For the past 16,000 years, as the earth has steadily warmed from the last Ice Age, water levels have been rising by about 0.6 millimeters per year. But, with additional atmospheric warming caused by the emissions of our modern, industrialized world, this rate has increased significantly. NASA scientists have determined the worlds sea levels are now rising about 3 millimeters per year.
In Florida, increased salinity of near-shore waters is being enhanced by a more local problem. With ever-increasing withdrawal of fresh water from the Floridan aquifer by wells throughout the state, less fresh water is reaching the coastal estuaries. Besides the fresh water that flows into these estuaries by way of surface runoff, the artesian (spring) water that previously entered from submarine springs is now diminished as well.
Perhaps the most alarming aspect of this pending natural disaster is the lack of public awareness. The areas most affected by this die-off are relatively remote. And, while many trees are dying in Tampa Bay and other populated areas, as well as some places along the Atlantic coast, the best places to see the full effect of this die-off are the quiet, uncivilized corners of the coast—the realm of the paddler.
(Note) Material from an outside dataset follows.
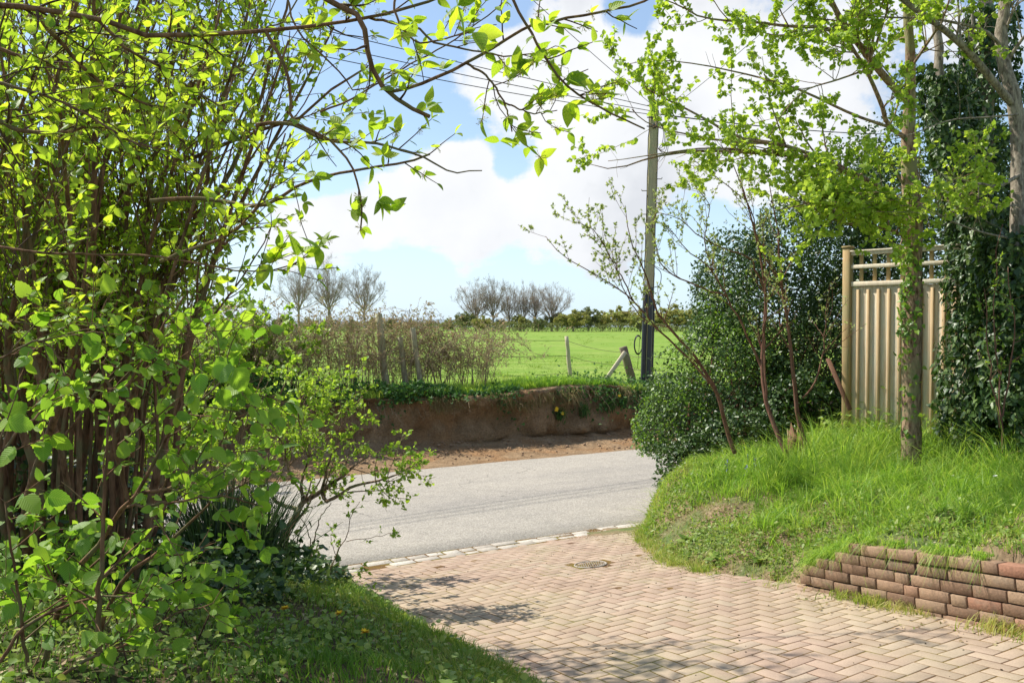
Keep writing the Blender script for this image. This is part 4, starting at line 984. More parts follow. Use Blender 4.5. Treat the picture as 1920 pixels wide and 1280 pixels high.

So, as you paddle areas like the Ten Thousand Islands, Nature Coast and the Big Bend, be sure to take lots of pictures and spare no words when describing the environment in your journal. Hundreds of years from now, your words and images may be referenced by people describing a long lost paradise that, like Atlantis and Eden, was consumed by the sea. Sunbathers on Tallahassee Beach might gaze upon the wide expanse of the Gulf of Mexico and wonder if such a wonderful place could ever have existed at all.